Anyway, the video above looks a lot more like waiting does to me personally, lately. Sophia Le Fraga is the poet who translated Beckett's play to the phone, then to a video. Kenneth Goldsmith, the poet who vowed to print the internet and who is to ready-made poetry what Duchamp is to ready-made art objects, blasted it out via Dazed Digital.

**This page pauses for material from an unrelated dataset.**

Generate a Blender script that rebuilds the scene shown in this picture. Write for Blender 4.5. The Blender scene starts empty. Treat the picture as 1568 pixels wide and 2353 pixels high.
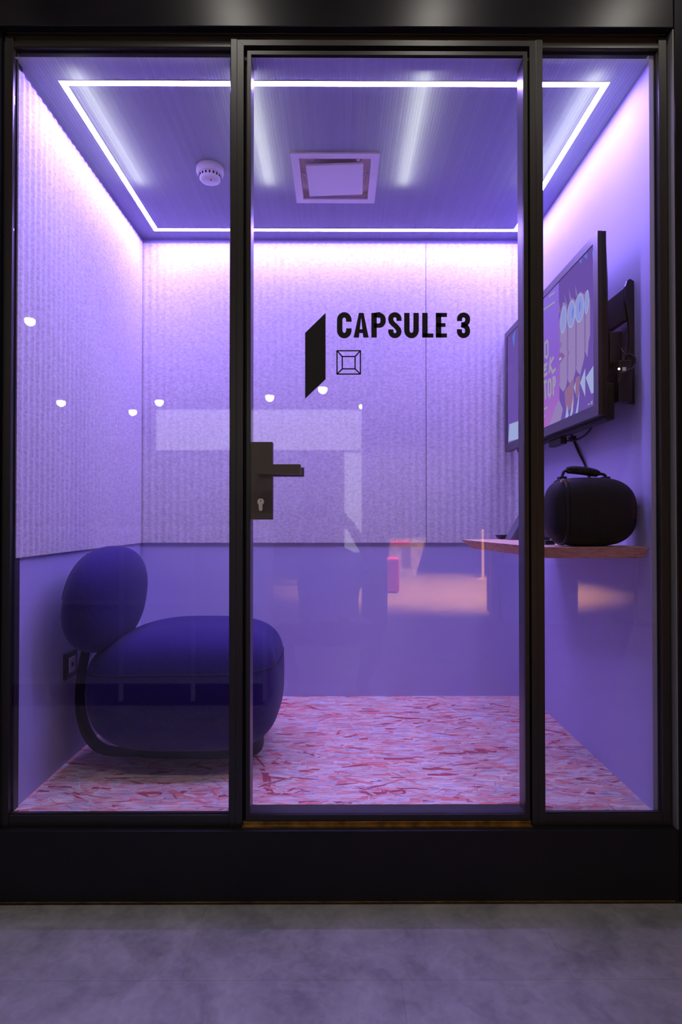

This version really ramps up the anxiety too. Godot is not only now more relatable to me, but it's also the successful achievement of a play without people. The moments that pass for events in Godot—characters uncomfortable in their shoes, eating a carrot, talking about the tree—can't happen here. We're living in a void that makes the original Godot look comparatively full. The nature of watching something alone, instead of in a theater where the play is performed by loveable actors like Patrick Stewart, rubs off the funnier parts of the play, and reopens its anxious wounds. Tip of the hat to you, Sophia. "Habit is a great deadener,” Beckett says, and W8ING reintroduces that sting that literary praise can dull.

Like I said, I'm not here to fret over using our phones. A lack of fulfillment isn't Apple's or the internet's fault. If Beckett is to be believed, it's always been around. And now it's slightly harder to distract myself from.